* **Work instructions**
Write out the entries below exactly, starting at the first line and stopping after the line that contains "scene.view_settings.exposure = 0"; skip all pictures.

* **Dataset records**
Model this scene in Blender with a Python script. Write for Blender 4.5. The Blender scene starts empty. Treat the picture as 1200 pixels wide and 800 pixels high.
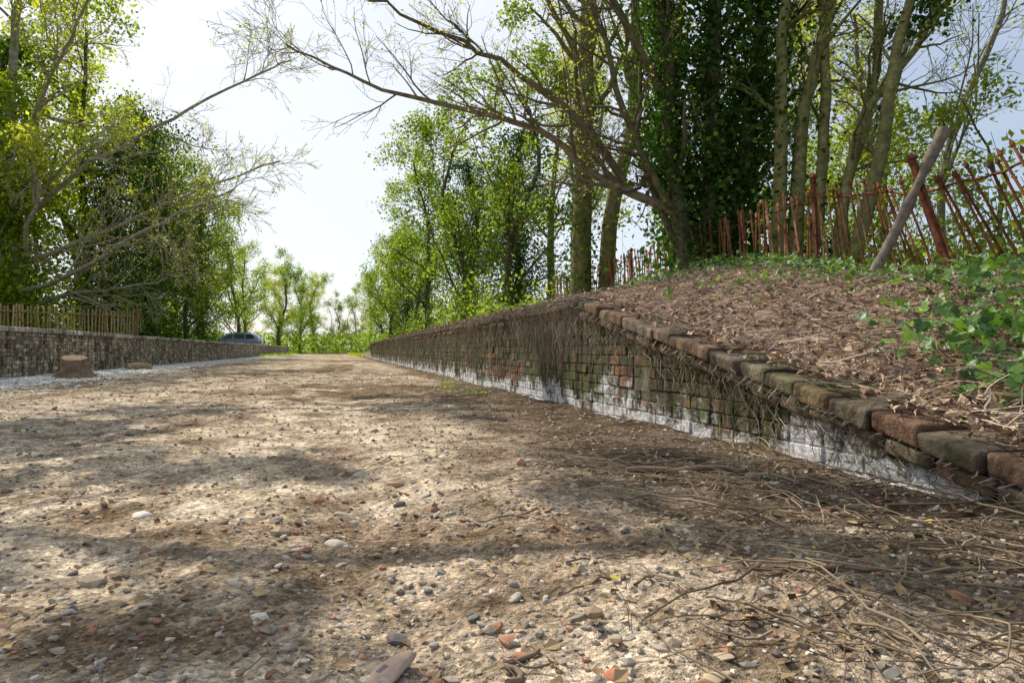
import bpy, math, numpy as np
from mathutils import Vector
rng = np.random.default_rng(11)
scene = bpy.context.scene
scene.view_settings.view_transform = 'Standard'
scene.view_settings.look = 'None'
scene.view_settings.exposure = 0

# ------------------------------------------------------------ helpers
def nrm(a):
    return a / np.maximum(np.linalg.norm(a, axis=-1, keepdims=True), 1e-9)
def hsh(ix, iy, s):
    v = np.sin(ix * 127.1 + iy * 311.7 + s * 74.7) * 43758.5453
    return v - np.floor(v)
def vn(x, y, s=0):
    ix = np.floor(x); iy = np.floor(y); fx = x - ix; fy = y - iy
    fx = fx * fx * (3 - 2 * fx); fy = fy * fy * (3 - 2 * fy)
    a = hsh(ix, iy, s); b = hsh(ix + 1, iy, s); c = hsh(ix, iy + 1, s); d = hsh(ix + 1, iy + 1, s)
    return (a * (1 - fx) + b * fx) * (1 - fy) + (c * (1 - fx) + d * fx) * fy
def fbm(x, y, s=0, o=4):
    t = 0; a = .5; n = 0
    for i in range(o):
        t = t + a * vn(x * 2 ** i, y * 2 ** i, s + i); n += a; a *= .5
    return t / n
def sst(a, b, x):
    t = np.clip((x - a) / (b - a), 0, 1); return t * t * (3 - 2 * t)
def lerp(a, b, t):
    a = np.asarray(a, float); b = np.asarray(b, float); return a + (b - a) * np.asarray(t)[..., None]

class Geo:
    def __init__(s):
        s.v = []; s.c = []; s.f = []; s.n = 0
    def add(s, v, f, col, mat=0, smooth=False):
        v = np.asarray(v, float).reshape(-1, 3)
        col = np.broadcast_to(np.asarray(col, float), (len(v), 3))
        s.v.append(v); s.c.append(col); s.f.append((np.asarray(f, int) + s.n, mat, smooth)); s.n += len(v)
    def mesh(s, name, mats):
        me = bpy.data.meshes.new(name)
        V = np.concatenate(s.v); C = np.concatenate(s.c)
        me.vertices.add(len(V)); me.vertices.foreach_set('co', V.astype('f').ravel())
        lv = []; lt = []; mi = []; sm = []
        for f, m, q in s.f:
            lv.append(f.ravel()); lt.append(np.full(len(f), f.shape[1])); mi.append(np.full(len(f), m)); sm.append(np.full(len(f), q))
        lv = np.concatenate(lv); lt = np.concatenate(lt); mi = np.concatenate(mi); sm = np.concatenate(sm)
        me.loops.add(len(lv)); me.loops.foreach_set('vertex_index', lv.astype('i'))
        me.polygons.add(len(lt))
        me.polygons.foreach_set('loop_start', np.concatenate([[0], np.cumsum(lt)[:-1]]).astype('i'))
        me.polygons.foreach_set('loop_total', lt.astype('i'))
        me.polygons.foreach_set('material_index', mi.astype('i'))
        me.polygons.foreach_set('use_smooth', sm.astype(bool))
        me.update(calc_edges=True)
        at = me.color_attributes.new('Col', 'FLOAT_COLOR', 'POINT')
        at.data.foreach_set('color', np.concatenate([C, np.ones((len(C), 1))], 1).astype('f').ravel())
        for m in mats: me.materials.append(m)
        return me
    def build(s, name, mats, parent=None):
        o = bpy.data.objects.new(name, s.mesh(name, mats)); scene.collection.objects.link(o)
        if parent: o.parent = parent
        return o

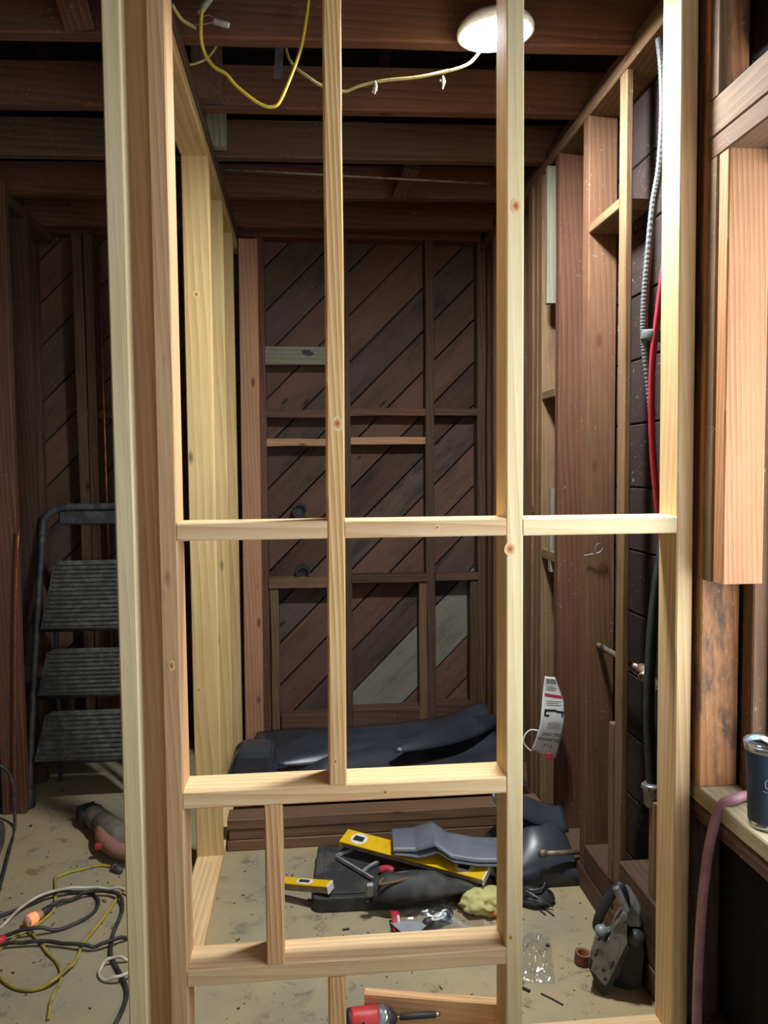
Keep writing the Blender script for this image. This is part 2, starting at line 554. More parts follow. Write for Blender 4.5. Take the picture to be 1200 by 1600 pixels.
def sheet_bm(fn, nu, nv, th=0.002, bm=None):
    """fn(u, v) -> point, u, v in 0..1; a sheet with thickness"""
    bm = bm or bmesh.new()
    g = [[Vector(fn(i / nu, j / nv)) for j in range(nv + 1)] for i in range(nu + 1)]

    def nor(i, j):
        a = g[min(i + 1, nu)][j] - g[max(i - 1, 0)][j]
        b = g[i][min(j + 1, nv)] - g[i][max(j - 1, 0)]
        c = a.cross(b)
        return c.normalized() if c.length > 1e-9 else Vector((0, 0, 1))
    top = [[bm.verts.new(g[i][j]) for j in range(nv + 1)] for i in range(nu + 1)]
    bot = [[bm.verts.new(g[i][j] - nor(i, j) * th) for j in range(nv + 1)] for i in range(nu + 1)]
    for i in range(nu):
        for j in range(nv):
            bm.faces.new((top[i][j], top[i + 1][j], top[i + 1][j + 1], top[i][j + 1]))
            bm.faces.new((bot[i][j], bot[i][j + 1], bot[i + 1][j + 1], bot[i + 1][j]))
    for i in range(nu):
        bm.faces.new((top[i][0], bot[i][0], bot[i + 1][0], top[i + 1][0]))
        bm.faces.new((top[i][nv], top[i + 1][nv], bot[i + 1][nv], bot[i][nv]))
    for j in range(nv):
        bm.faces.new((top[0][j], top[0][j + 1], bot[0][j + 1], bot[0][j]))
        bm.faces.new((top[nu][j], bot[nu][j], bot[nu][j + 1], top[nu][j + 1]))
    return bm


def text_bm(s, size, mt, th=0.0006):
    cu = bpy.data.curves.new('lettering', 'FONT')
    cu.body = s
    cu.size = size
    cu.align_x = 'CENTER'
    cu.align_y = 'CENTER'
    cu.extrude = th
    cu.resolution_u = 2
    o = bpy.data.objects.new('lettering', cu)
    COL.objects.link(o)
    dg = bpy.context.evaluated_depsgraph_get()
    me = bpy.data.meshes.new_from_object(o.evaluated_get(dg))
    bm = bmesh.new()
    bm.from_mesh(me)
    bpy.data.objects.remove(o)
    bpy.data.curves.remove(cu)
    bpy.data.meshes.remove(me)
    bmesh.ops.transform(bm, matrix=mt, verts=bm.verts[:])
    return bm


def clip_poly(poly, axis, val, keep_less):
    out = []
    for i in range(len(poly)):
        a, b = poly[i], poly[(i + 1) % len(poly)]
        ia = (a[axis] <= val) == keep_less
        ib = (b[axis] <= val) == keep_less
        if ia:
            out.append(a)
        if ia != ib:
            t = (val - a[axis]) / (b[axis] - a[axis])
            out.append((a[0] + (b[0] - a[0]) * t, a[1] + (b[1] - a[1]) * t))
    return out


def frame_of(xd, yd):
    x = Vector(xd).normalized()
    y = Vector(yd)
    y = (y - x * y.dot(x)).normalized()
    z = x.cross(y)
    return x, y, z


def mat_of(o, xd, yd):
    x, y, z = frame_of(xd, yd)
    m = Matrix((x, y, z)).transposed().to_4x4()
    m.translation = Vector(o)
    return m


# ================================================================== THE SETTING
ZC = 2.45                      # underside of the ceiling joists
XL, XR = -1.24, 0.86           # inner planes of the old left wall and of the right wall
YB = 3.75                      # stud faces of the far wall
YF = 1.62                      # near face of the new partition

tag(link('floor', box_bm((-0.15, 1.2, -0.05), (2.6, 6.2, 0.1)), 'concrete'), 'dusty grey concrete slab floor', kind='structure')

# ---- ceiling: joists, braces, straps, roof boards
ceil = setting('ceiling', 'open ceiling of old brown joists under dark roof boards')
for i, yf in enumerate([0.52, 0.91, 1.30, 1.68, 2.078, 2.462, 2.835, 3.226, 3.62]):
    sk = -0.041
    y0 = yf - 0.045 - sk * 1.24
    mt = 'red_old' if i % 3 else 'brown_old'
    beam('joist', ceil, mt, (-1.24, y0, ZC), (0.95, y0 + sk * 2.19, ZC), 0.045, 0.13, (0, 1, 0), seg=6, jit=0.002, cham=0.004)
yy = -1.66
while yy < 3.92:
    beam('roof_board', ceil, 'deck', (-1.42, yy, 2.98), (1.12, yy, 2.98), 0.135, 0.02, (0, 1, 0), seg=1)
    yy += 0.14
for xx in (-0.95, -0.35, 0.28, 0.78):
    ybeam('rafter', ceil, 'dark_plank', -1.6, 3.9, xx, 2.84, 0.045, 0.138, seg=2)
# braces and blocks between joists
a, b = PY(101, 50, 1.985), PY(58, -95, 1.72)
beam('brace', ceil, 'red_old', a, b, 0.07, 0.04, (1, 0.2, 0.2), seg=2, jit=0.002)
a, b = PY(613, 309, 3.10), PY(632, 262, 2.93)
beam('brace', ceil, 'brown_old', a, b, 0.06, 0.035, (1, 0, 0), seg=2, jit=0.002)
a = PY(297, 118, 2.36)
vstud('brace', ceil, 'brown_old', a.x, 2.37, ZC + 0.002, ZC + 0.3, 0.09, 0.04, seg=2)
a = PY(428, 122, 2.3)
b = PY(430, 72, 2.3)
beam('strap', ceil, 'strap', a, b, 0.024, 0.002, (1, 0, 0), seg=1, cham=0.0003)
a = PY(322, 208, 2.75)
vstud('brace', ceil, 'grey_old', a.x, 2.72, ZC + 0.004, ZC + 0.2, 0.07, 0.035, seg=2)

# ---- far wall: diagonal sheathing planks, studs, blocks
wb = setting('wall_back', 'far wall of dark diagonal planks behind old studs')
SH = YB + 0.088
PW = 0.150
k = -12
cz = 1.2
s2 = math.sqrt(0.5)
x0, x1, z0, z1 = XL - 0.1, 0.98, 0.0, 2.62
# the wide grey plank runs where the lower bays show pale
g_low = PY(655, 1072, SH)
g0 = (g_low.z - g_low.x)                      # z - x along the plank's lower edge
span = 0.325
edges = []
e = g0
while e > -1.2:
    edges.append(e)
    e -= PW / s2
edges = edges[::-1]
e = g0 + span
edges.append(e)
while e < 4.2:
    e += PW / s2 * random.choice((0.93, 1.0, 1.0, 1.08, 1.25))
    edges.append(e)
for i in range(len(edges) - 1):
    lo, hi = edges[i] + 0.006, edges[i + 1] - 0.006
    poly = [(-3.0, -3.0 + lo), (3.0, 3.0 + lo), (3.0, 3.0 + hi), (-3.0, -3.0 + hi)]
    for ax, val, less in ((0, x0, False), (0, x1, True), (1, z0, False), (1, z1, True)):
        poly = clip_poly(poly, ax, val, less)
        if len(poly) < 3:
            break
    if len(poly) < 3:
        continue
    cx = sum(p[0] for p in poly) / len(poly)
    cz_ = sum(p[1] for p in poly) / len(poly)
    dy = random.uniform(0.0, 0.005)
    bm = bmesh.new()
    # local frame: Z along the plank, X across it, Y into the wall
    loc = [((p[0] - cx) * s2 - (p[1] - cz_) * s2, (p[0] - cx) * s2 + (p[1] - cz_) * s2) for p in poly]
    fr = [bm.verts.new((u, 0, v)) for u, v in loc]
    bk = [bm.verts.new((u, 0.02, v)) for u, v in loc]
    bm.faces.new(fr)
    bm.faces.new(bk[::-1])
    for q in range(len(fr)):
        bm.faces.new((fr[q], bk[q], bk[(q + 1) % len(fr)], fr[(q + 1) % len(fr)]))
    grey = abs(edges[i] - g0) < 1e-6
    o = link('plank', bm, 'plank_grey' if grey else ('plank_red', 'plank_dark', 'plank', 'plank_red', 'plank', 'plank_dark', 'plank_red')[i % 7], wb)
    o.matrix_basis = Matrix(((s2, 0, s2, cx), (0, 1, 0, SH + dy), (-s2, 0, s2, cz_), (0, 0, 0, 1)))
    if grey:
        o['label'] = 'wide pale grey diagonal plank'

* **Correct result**
Model this scene in Blender with a Python script. Write for Blender 4.5. The Blender scene starts empty. Treat the picture as 1200 pixels wide and 800 pixels high.
import bpy, math, numpy as np
from mathutils import Vector
rng = np.random.default_rng(11)
scene = bpy.context.scene
scene.view_settings.view_transform = 'Standard'
scene.view_settings.look = 'None'
scene.view_settings.exposure = 0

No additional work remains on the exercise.